• _Goal of the exercise_
In the entries below, find the line containing "Build this scene" and the line containing "scene.camera = cam_o". Copy those two lines and everything between them exactly, without the pictures.
-------
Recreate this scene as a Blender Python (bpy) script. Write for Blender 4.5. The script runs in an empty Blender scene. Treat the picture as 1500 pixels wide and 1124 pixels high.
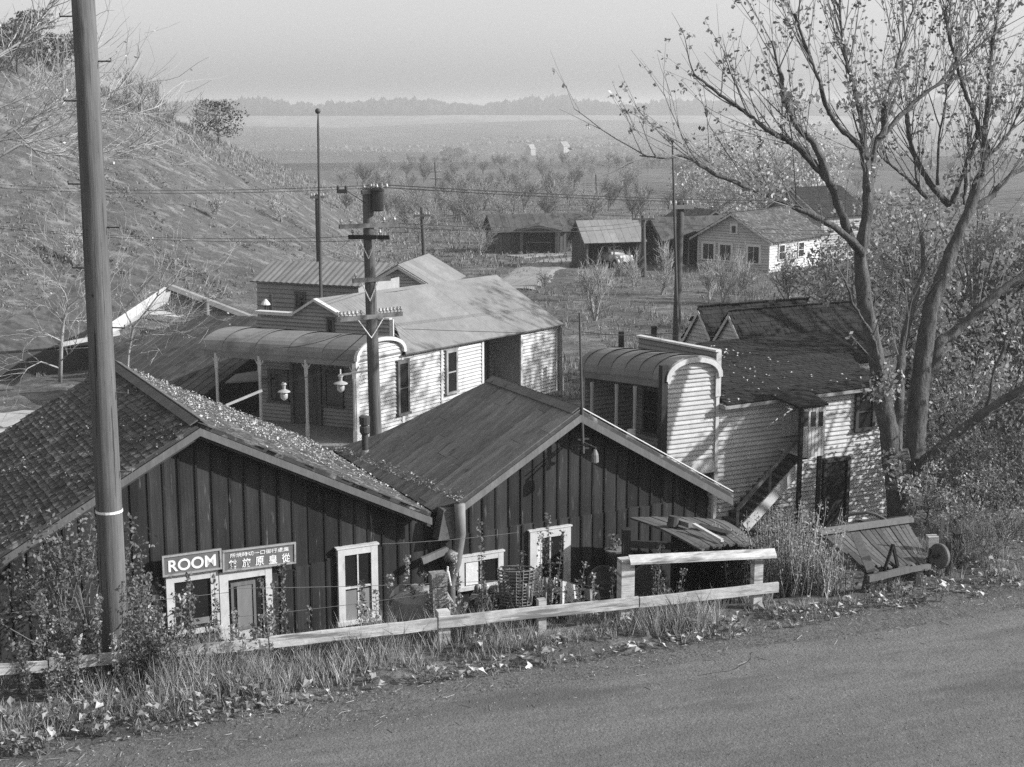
import bpy, math, random
from mathutils import Vector as V, noise as NZ
random.seed(7)
R = random.uniform
PI = math.pi
sc = bpy.context.scene
COL = sc.collection
# ------------------------------------------------------------------ camera model
F_PX, PITCH, CZ = 2150.0, math.radians(10.59), 10.0
CP, SP = math.cos(PITCH), math.sin(PITCH)
CAM = V((0, 0, CZ))
def ray(px, py):
    u = (px-750)/F_PX; v = (562-py)/F_PX
    return V((u, CP+v*SP, -SP+v*CP))
def P(px, py, Y):
    d = ray(px, py); return CAM + d*(Y/d.y)
def Pz(px, py, z):
    d = ray(px, py); return CAM + d*((z-CZ)/d.z)
def Pp(px, py, o, n):
    d = ray(px, py); return CAM + d*((o-CAM).dot(n)/d.dot(n))
def colx(px, Y, z=0):                      # x of a screen column at depth Y and height z
    return (px-750)/F_PX*(Y*CP+(CZ-z)*SP)
def sm(a, b, x):
    t = min(1, max(0, (x-a)/(b-a))); return t*t*(3-2*t)
def lerp(a, b, t): return a+(b-a)*t
def interp(tab, x):
    if x <= tab[0][0]: return tab[0][1]
    for (x0, y0), (x1, y1) in zip(tab, tab[1:]):
        if x <= x1: return lerp(y0, y1, (x-x0)/(x1-x0))
    return tab[-1][1]
# ------------------------------------------------------------------ terrain
FP = (1.95, 24.0); FD = (.951, .309); FN = (-.309, .951)
def fence_s(x, y): return (x-FP[0])*FN[0]+(y-FP[1])*FN[1]
CREST_Y = [(-400, -120), (29, 40), (70, 66), (110, 106), (200, 150), (300, 198), (400, 243), (460, 268), (540, 306), (620, 330)]
CREST_D = [(-400, 110), (29, 130), (200, 132), (300, 140), (400, 150), (540, 175), (620, 190)]
FAR_Z = [(40, -.85), (60, -1.2), (75, -2), (110, -2.2), (250, -4), (450, -9), (800, -20), (1450, -28), (1900, -19), (2250, -3), (2330, -.8), (2600, .5), (5000, 0)]
ROAD_Z = 1.3
def gz(x, y):
    r = math.hypot(x, y)
    z = interp(FAR_Z, y if y > 0 else 0) if y > 40 else -.85
    if y < 75:
        right = sm(3.5, 8, x)*(1-sm(52, 75, y)); z = lerp(z, -1.6, right)
    s = fence_s(x, y)
    e = lerp(.35, 4.4, sm(6.6, 8.2, x))
    z = lerp(ROAD_Z, z, sm(e, e+2.5, s)) if y < 75 else z
    if y > 40:
        px = 750+F_PX*x/(y*CP+1.2)
        if px < 700:
            py = interp(CREST_Y, px); D = interp(CREST_D, px)
            ang = PITCH-math.atan((562-py)/F_PX)
            zc = CZ-D*math.tan(ang)
            t = (y-62)/(D-62)
            k = 1-sm(540, 700, px)
            if t > 0:
                if t <= 1: h = lerp(z, max(zc, z), .35*t+.65*sm(0, 1.15, t)/sm(0, 1.15, 1)) 
                else: h = lerp(max(zc, z), z, sm(1, 2.3, t))
                z = lerp(z, h, k)
    if y > 300: z += (7*NZ.noise(V((x*.007, y*.0035, 0)))+9*NZ.noise(V((x*.0022+.3, y*.002, 4))))*sm(300, 900, y)*(1-.85*sm(2000, 2250, y))
    amp = .03 if s < e+.3 and y < 60 else .10
    if s < -1.6 and y < 60: amp = .012
    return z + amp*NZ.noise(V((x*.9, y*.9, 3)))
# ------------------------------------------------------------------ mesh helpers
class MB:
    def __init__(s): s.v = []; s.f = []; s.t = []
    def face(s, pts, tone=1.0):
        i = len(s.v); s.v += [tuple(p) for p in pts]; s.f.append(tuple(range(i, i+len(pts)))); s.t.append(tone)
    def prism(s, pts, off, tone=1.0):
        n = len(pts); i = len(s.v)
        s.v += [tuple(p) for p in pts]+[tuple(V(p)+off) for p in pts]
        s.f.append(tuple(range(i+n-1, i-1, -1))); s.f.append(tuple(range(i+n, i+2*n)))
        for k in range(n):
            j = (k+1) % n; s.f.append((i+k, i+j, i+n+j, i+n+k))
        s.t += [tone]*(n+2)
    def box(s, c, ax, tone=1.0):           # centre, three half-extent vectors
        c = V(c); a, b, d = [V(q) for q in ax]
        s.prism([c-a-b-d, c+a-b-d, c+a+b-d, c-a+b-d], d*2, tone)
    def abox(s, x0, y0, z0, x1, y1, z1, tone=1.0):
        s.prism([V((x0, y0, z0)), V((x1, y0, z0)), V((x1, y1, z0)), V((x0, y1, z0))], V((0, 0, z1-z0)), tone)
    def bar(s, p0, p1, w, h, side=None, tone=1.0):
        p0 = V(p0); p1 = V(p1); d = (p1-p0)
        if side is None:
            up = V((0, 0, 1)) if abs(d.normalized().z) < .9 else V((1, 0, 0))
            side = d.cross(up)
        side = V(side).normalized(); hh = side.cross(d).normalized()
        s.box((p0+p1)/2, (d/2, side*w/2, hh*h/2), tone)
    def tube(s, pts, rad, seg=8, tone=1.0, cap=True):
        pts = [V(p) for p in pts]; n = len(pts)
        if not isinstance(rad, (list, tuple)): rad = [rad]*n
        i0 = len(s.v); prev = None
        for k, p in enumerate(pts):
            d = (pts[min(k+1, n-1)]-pts[max(k-1, 0)])
            if d.length < 1e-9: d = V((0, 0, 1))
            d.normalize()
            if prev is None:
                a = V((0, 0, 1)) if abs(d.z) < .9 else V((1, 0, 0)); a = a-d*a.dot(d); a.normalize()
            else:
                a = prev-d*prev.dot(d)
                a = a.normalized() if a.length > 1e-6 else d.orthogonal().normalized()
            prev = a; b = d.cross(a)
            for q in range(seg):
                th = 2*PI*q/seg; s.v.append(tuple(p+(a*math.cos(th)+b*math.sin(th))*rad[k]))
        for k in range(n-1):
            for q in range(seg):
                r = (q+1) % seg; a0 = i0+k*seg
                s.f.append((a0+q, a0+r, a0+seg+r, a0+seg+q)); s.t.append(tone)
        if cap:
            s.f.append(tuple(range(i0+seg-1, i0-1, -1))); s.f.append(tuple(range(i0+(n-1)*seg, i0+n*seg))); s.t += [tone, tone]
    def lathe(s, c, prof, seg=16, axis=V((0, 0, 1)), tone=1.0):
        axis = V(axis).normalized(); s.tube([V(c)+axis*z for r, z in prof], [r for r, z in prof], seg, tone)
def _fixtube():
    pass
class Thing:
    pass
def _mesh(name, mb, mat, off):
    me = bpy.data.meshes.new(name)
    me.from_pydata([(a-off[0], b-off[1], c-off[2]) for a, b, c in mb.v], [], mb.f)
    at = me.attributes.new('tone', 'FLOAT', 'FACE'); at.data.foreach_set('value', mb.t)
    me.materials.append(mat); me.update()
    return me
def base_of(o):
    z = V((0, 0, 0))
    while o is not None: z = z+o.location; o = o.parent
    return z
def obj(name, mb, mat, parent=None, label=None, smooth=False):
    if not mb.v: return None
    off = base_of(parent) if parent is not None else V((0, 0, 0))
    me = _mesh(name, mb, mat, off)
    if smooth: me.polygons.foreach_set('use_smooth', [True]*len(me.polygons))
    o = bpy.data.objects.new(name, me); COL.objects.link(o)
    if parent is not None: o.parent = parent
    if label: o['label'] = label
    return o
def tag(o, label, cat, group=None, kind=None):
    if label: o['label'] = label
    if cat: o['category'] = cat
    if group: o['group'] = group
    if kind: o['kind'] = kind
    return o
def thing(name, label, cat, loc=(0, 0, 0), group=None):
    o = bpy.data.objects.new(name, None); COL.objects.link(o); o.location = loc; o.empty_display_size = .3
    return tag(o, label, cat, group)
def single(name, mb, mat, label, cat, loc, group=None, kind=None, smooth=False):
    """a thing that is one mesh, with its origin at loc"""
    me = _mesh(name, mb, mat, loc)
    if smooth: me.polygons.foreach_set('use_smooth', [True]*len(me.polygons))
    o = bpy.data.objects.new(name, me); COL.objects.link(o); o.location = loc
    return tag(o, label, cat, group, kind)
def kids(o): return [c for c in bpy.data.objects if c.parent == o]
def copy_tree(o, loc, label=None, scale=1.0, rz=0.0, group=None):
    c = o.copy(); COL.objects.link(c); c.location = loc; c.scale = (scale,)*3; c.rotation_euler = (0, 0, rz)
    if label: c['label'] = label
    if group: c['group'] = group
    for ch in KID.get(o.name, None) or kids(o):
        d = ch.copy(); COL.objects.link(d); d.parent = c
        for g in (kids(ch) if not ch.get('nokid') else []):
            e = g.copy(); COL.objects.link(e); e.parent = d
    return c
KID = {}
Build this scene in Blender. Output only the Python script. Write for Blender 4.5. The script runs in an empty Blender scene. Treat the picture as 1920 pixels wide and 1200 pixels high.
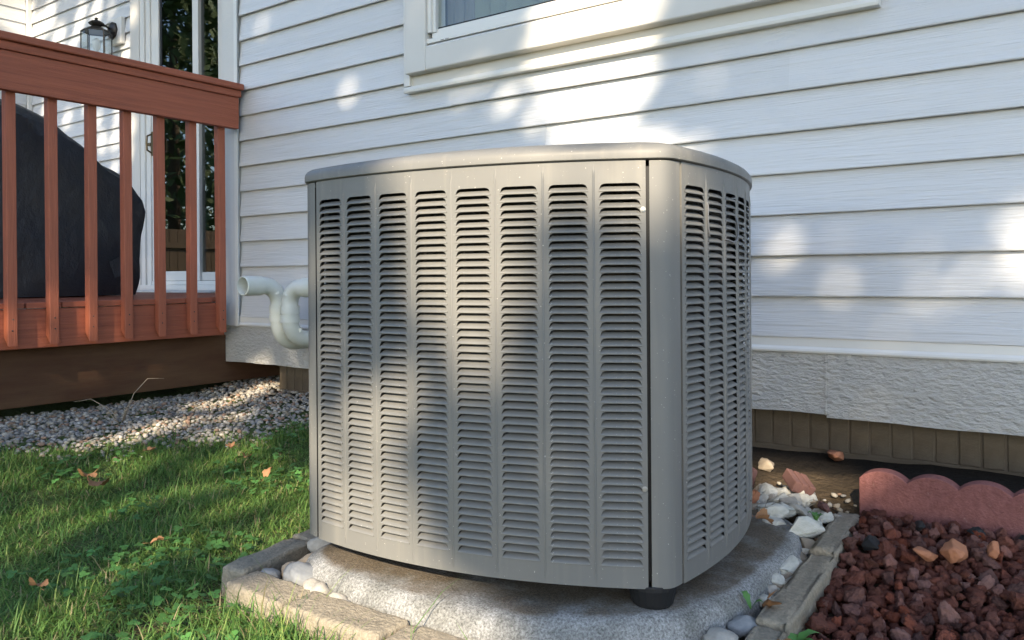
import bpy, bmesh, math, random
import numpy as np
from mathutils import Vector, Matrix, noise
R = math.radians
rnd = random.Random(7)
nr = np.random.default_rng(11)
scene = bpy.context.scene
col = scene.collection

# ------------------------------------------------------------------ camera
YAW, ROLL, HC = R(54.42), R(0.40), 0.70
fw = Vector((-math.cos(YAW), math.sin(YAW), 0)); rt = Vector((math.sin(YAW), math.cos(YAW), 0)); up = Vector((0, 0, 1))
cam = bpy.data.cameras.new('camera'); cam_o = bpy.data.objects.new('camera', cam); col.objects.link(cam_o)
rt2 = rt * math.cos(ROLL) - up * math.sin(ROLL); up2 = up * math.cos(ROLL) + rt * math.sin(ROLL)
m = Matrix((rt2, up2, -fw)).transposed().to_4x4(); m.translation = (0, 0, HC); cam_o.matrix_world = m
cam.sensor_width = 36; cam.lens = 1515 / 1920 * 36; cam.shift_y = -(600 - 520) / 1920
cam.clip_start = .02; cam.clip_end = 500
scene.camera = cam_o

# ------------------------------------------------------------------ sky, sun, exposure
SUN_EL = R(30)
SUN = Vector((.389 * math.cos(SUN_EL), -.921 * math.cos(SUN_EL), math.sin(SUN_EL))).normalized()
world = bpy.data.worlds.new('World'); scene.world = world; world.use_nodes = True
wn = world.node_tree; wn.nodes.clear()
sky = wn.nodes.new('ShaderNodeTexSky'); sky.sky_type = 'NISHITA'; sky.sun_disc = False
sky.sun_elevation = SUN_EL; sky.sun_rotation = math.atan2(SUN.x, SUN.y); sky.dust_density = .6; sky.ozone_density = 1.6; sky.air_density = 1.0
bg = wn.nodes.new('ShaderNodeBackground'); bg.inputs[1].default_value = .15
wo = wn.nodes.new('ShaderNodeOutputWorld')
wn.links.new(sky.outputs[0], bg.inputs[0]); wn.links.new(bg.outputs[0], wo.inputs[0])
sl = bpy.data.lights.new('sun', 'SUN'); sl.energy = 4.3; sl.angle = R(.53); sl.color = (1, .84, .62)
so = bpy.data.objects.new('sun', sl); col.objects.link(so); so.rotation_euler = (-SUN).to_track_quat('-Z', 'Y').to_euler(); so.location = SUN * 30
vs = scene.view_settings; vs.view_transform = 'Standard'; vs.look = 'None'; vs.exposure = 1.38; vs.gamma = 1; vs.use_curve_mapping = False
scene.cycles.max_bounces = 5; scene.cycles.diffuse_bounces = 3; scene.cycles.glossy_bounces = 3; scene.cycles.adaptive_threshold = .02; scene.cycles.transparent_max_bounces = 16
scene.cycles.caustics_reflective = False; scene.cycles.caustics_refractive = False
scene.cycles.sample_clamp_indirect = 6

# ------------------------------------------------------------------ materials
def mat(name, base, rough=.6, spec=.5, metal=0.0, var=None, scale=(8, 8, 8), amt=.5, bump=None, bscale=(60, 60, 60), bdist=.002, coords='Object', detail=6, extra=None):
    m = bpy.data.materials.new(name); m.use_nodes = True
    nt = m.node_tree; n = nt.nodes; L = nt.links
    p = n['Principled BSDF']; p.inputs['Base Color'].default_value = (*base, 1); p.inputs['Roughness'].default_value = rough
    p.inputs['Specular IOR Level'].default_value = spec; p.inputs['Metallic'].default_value = metal
    tc = n.new('ShaderNodeTexCoord')
    def tex(sc, det=detail, rg=.6):
        mp = n.new('ShaderNodeMapping'); mp.inputs['Scale'].default_value = sc; L.new(tc.outputs[coords], mp.inputs[0])
        t = n.new('ShaderNodeTexNoise'); t.inputs['Scale'].default_value = 1; t.inputs['Detail'].default_value = det; t.inputs['Roughness'].default_value = rg
        L.new(mp.outputs[0], t.inputs['Vector']); return t
    out = None
    if var:
        t = tex(scale); r = n.new('ShaderNodeValToRGB')
        cr = r.color_ramp; cr.elements[0].position = .5 - amt / 2; cr.elements[1].position = .5 + amt / 2
        cr.elements[0].color = (*base, 1); cr.elements[1].color = (*var[0], 1)
        for k, v in enumerate(var[1:]):
            e = cr.elements.new(.5 + amt / 2 + (k + 1) * (.5 - amt / 2) / len(var)); e.color = (*v, 1)
        L.new(t.outputs['Fac'], r.inputs[0]); L.new(r.outputs[0], p.inputs['Base Color']); out = r.outputs[0]
    if bump:
        t = tex(bscale); b = n.new('ShaderNodeBump'); b.inputs['Strength'].default_value = bump; b.inputs['Distance'].default_value = bdist
        L.new(t.outputs['Fac'], b.inputs['Height']); L.new(b.outputs[0], p.inputs['Normal'])
    if extra: extra(nt, p, tc, out)
    return m

def attr_mix(nt, p, tc, out, fac=1.0):
    a = nt.nodes.new('ShaderNodeAttribute'); a.attribute_name = 'tint'
    mx = nt.nodes.new('ShaderNodeMix'); mx.data_type = 'RGBA'; mx.blend_type = 'MULTIPLY'; mx.inputs[0].default_value = fac
    if out: nt.links.new(out, mx.inputs['A'])
    else: mx.inputs['A'].default_value = p.inputs['Base Color'].default_value
    nt.links.new(a.outputs['Color'], mx.inputs['B']); nt.links.new(mx.outputs['Result'], p.inputs['Base Color'])
def obj_rand(nt, p, tc, out):           # per object tint
    oi = nt.nodes.new('ShaderNodeObjectInfo'); h = nt.nodes.new('ShaderNodeHueSaturation')
    mr = nt.nodes.new('ShaderNodeMapRange'); mr.inputs['To Min'].default_value = .5; mr.inputs['To Max'].default_value = 1.45
    nt.links.new(oi.outputs['Random'], mr.inputs['Value']); nt.links.new(mr.outputs[0], h.inputs['Value'])
    mul = nt.nodes.new('ShaderNodeMath'); mul.operation = 'MULTIPLY'; mul.inputs[1].default_value = 7.3
    fr = nt.nodes.new('ShaderNodeMath'); fr.operation = 'FRACT'
    m2 = nt.nodes.new('ShaderNodeMapRange'); m2.inputs['To Min'].default_value = .7; m2.inputs['To Max'].default_value = 1.1
    nt.links.new(oi.outputs['Random'], mul.inputs[0]); nt.links.new(mul.outputs[0], fr.inputs[0]); nt.links.new(fr.outputs[0], m2.inputs['Value']); nt.links.new(m2.outputs[0], h.inputs['Saturation'])
    nt.links.new(out, h.inputs['Color']); nt.links.new(h.outputs[0], p.inputs['Base Color'])
def translucent(nt, p, tc, out):
    p.inputs['Transmission Weight'].default_value = 0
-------
• _Exercise output_
Build this scene in Blender. Output only the Python script. Write for Blender 4.5. The script runs in an empty Blender scene. Treat the picture as 1920 pixels wide and 1200 pixels high.
import bpy, bmesh, math, random
import numpy as np
from mathutils import Vector, Matrix, noise
R = math.radians
rnd = random.Random(7)
nr = np.random.default_rng(11)
scene = bpy.context.scene
col = scene.collection

# ------------------------------------------------------------------ camera
YAW, ROLL, HC = R(54.42), R(0.40), 0.70
fw = Vector((-math.cos(YAW), math.sin(YAW), 0)); rt = Vector((math.sin(YAW), math.cos(YAW), 0)); up = Vector((0, 0, 1))
cam = bpy.data.cameras.new('camera'); cam_o = bpy.data.objects.new('camera', cam); col.objects.link(cam_o)
rt2 = rt * math.cos(ROLL) - up * math.sin(ROLL); up2 = up * math.cos(ROLL) + rt * math.sin(ROLL)
m = Matrix((rt2, up2, -fw)).transposed().to_4x4(); m.translation = (0, 0, HC); cam_o.matrix_world = m
cam.sensor_width = 36; cam.lens = 1515 / 1920 * 36; cam.shift_y = -(600 - 520) / 1920
cam.clip_start = .02; cam.clip_end = 500
scene.camera = cam_o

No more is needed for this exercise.